La grande prise de conscience

Dans ma chronique de la semaine dernière, je terminais en vous disant que j’ai récemment fait ma plus grande prise de conscience en tant que parent alors que j’étais en vacances avec ma fille. Pour vous remettre en contexte, on a fait un petit road trip vers Washington pour aller visiter ma sœur.

Comme plusieurs d’entre vous, lorsque j’aborde certains sujets à la maison, j’ai l’impression de déranger l’ado et d’être le parent le plus fatigant de la planète.

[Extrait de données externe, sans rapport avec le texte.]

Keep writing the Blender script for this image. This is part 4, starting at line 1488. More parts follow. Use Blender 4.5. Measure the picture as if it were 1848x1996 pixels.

Mais là, je me suis dit que c’était le moment parfait pour communiquer un peu.

Comme ma fille a 15 ans et qu’elle est en pleine croissance hormonale, pas besoin de vous dire que je dois peser mes mots si je ne veux pas que ça dégénère, chose qui n’est pas toujours ma grande force, je l’avoue. En lui disant que je trouve que notre relation est tendue à l’occasion et que je n’aime pas comment on se parle parfois, je me suis vite retrouvé bombardé par des «c’est ça, tu veux pu être mon père? Tu m’aimes pu, dis-le donc!»

Woohhhh!!! Comment est-ce que cette discussion a bondi de 1 à 9 sur l’échelle Richter sans passer par 2-3-4-5-6-7-8? Je dois tout de même avouer que mes paroles étaient peut-être plus directes que ce que je vous raconte, mais comme c’est moi qui écris la chronique, allons-y avec ma version!

Mon bébé

Tout au long du voyage, j’ai cherché le moment idéal pour ouvrir le dialogue. Mais je ne voulais rien forcer. Puis, en revenant d’un match de baseball à Baltimore (je confirme à tous les fans de balle que Camden Yards doit être sur votre liste), ma fille s’est brièvement endormie dans l’auto.

Je la regardais dormir et je me disais que, malgré ses 15 ans, dans ma tête, elle n’est jamais bien loin de la petite fille de quatre ou cinq ans qui dormait elle aussi dans son siège d’auto quand on revenait tard à la maison.

C’est à ce moment que j’ai eu une épiphanie.

Pourquoi est-ce que j’insiste autant pour lui parler? Qu’est-ce que je veux régler exactement? De toute évidence, il y a toujours des ajustements à faire, surtout pendant l’adolescence, mais qu’est-ce qui me troublait tant que ça?

C’est exactement là que j’ai réalisé que tout ce que je voulais régler avec elle, c’était en fait des choses que je devais régler avec moi-même.

Comme je suis ceinture noire en culpabilité parentale, les remords remontent périodiquement à la surface. Les fois où j’aurais pu être plus présent, les fois où je me suis emporté pour rien ou que j’ai exagéré les choses. Je me sens même responsable de ses défauts personnels, comme si ça voulait dire que j’ai mal fait ma job de parent, alors que c’est tout à fait normal qu’elle en ait.

S’assumer

La liste des choses que je me reproche est longue, et quand j’y pense, elle est surtout inutile. On s’impose tous la pression d’être le parent parfait et on oublie que c’est grâce aux imperfections de nos propres parents que l’on s’est formé une image de ce qu’on veut être ou ne pas être dans la vie.

Malgré mes défauts et ceux de sa mère, je constate que ma fille s’en tire fort bien, et qu’au bout du compte, tous ces remords qui me hantent n’ont rien à voir avec elle.

Du coup, c’est comme si l’abcès avait été crevé. Avec le plus grand sourire sur le visage, je me suis dit: «C’est à partir d’aujourd’hui que j’assume que je suis le père que je suis!»